Préparés par Stefano Visconti, les chœurs maison, très sollicités, sont superbes, et la distribution – à l’exception du ténor Ed Lyon, légèrement trémulant et plafonnant dans l’aigu, en Don Gomez – est excellente. Côté seconds rôles, se distinguent l’imposant et noble Cranmer de la basse Jérôme Varnier, ainsi que le brillant duo formé par le ténor Enguerrand de Hys et le baryton-basse Werner Van Mechelen, en Comte de Surrey et Duc de Norfolk.
Parmi les premiers, on regrette de ne pouvoir vraiment juger l’Anne de Boleyn de la mezzo Nora Gubisch, annoncée souffrante. Le Cardinal Campeggio de la basse Vincent Le Texier, en revanche, est époustouflant de fermeté dans l’émission, de présence et d’émotion, notamment dans son monologue du premier tableau du III, l’un des sommets de la partition, construit avec beaucoup de liberté dans la forme et d’audace dans l’instrumentation.
Très belle en scène, Marie-Adeline Henry est une soprano attachante et talentueuse. Elle convainc en Catherine d’Aragon, sans faire oublier une diction parfois confuse, et un aigu forte trop serré et perçant – raison pour laquelle nous continuons à lui préférer Françoise Pollet (à Montpellier) et Michèle Command (à Compiègne). Sur ce double plan, Lionel Lhote aurait pu lui servir de modèle. Jamais nous ne l’avions vu et entendu aussi impressionnant !
Car le baryton possède la couleur et l’ambitus exacts du rôle d’Henry VIII, avec un grave parfaitement naturel et un aigu rayonnant.
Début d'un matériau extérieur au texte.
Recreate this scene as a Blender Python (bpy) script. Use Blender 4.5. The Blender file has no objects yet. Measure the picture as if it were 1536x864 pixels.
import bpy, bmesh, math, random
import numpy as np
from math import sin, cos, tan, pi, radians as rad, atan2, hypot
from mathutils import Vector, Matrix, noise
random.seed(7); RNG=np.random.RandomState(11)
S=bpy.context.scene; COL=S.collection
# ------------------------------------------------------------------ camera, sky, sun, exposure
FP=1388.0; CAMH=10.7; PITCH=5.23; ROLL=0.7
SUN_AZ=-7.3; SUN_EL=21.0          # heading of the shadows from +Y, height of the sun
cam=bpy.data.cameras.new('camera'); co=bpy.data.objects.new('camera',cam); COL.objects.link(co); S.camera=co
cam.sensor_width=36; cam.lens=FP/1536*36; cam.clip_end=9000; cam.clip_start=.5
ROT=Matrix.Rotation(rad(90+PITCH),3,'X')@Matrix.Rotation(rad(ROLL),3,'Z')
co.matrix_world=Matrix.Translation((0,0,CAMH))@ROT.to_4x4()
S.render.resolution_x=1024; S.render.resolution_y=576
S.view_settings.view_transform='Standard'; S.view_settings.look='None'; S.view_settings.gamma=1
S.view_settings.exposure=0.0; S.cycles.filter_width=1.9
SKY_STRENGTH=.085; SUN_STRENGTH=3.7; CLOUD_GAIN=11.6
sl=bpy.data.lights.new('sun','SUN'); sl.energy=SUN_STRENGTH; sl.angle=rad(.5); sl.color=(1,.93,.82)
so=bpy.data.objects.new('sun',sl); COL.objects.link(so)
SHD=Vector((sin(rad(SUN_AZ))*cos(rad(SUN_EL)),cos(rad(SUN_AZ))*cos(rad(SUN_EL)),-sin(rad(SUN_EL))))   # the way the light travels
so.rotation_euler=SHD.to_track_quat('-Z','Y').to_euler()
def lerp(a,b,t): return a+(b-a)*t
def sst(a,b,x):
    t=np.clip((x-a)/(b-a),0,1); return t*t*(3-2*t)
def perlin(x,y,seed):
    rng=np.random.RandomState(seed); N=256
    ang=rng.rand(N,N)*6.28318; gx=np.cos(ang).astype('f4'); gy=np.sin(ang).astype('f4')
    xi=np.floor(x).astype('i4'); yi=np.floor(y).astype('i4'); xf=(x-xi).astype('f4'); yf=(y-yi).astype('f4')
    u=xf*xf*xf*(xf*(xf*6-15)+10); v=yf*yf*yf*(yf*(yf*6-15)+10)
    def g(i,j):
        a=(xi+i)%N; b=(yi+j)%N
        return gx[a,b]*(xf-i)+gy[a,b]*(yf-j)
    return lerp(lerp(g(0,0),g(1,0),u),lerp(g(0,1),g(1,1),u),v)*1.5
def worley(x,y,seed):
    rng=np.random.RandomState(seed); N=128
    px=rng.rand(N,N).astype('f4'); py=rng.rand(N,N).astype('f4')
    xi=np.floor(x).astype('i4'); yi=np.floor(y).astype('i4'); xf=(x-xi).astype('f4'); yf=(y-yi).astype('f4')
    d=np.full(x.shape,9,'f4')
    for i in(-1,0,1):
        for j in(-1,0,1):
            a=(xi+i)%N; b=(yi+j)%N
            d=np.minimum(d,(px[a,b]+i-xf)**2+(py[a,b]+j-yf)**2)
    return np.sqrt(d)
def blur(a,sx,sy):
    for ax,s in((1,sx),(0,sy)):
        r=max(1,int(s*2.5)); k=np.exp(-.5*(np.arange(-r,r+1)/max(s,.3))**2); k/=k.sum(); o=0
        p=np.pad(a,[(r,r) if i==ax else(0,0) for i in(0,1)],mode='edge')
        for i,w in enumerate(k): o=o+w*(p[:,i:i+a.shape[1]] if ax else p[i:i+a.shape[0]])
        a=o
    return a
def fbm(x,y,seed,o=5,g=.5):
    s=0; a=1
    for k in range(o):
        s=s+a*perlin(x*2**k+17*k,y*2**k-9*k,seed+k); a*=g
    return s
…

Et pourtant, il n’est pas facile de passer derrière Sherrill Milnes (à San Diego), Alain Fondary (à Montpellier) et Philippe Rouillon (à Compiègne), que nous avons tous les trois dans l’oreille… Il se glisse, de surcroît, avec une formidable aisance, dans la personnalité du monarque, tel que décrit par les librettistes.
Au bilan, un opéra et un spectacle forts, importants, que l’on espère voir à Paris, dans l’une des premières saisons d’Olivier Py à la tête du Théâtre du Châtelet.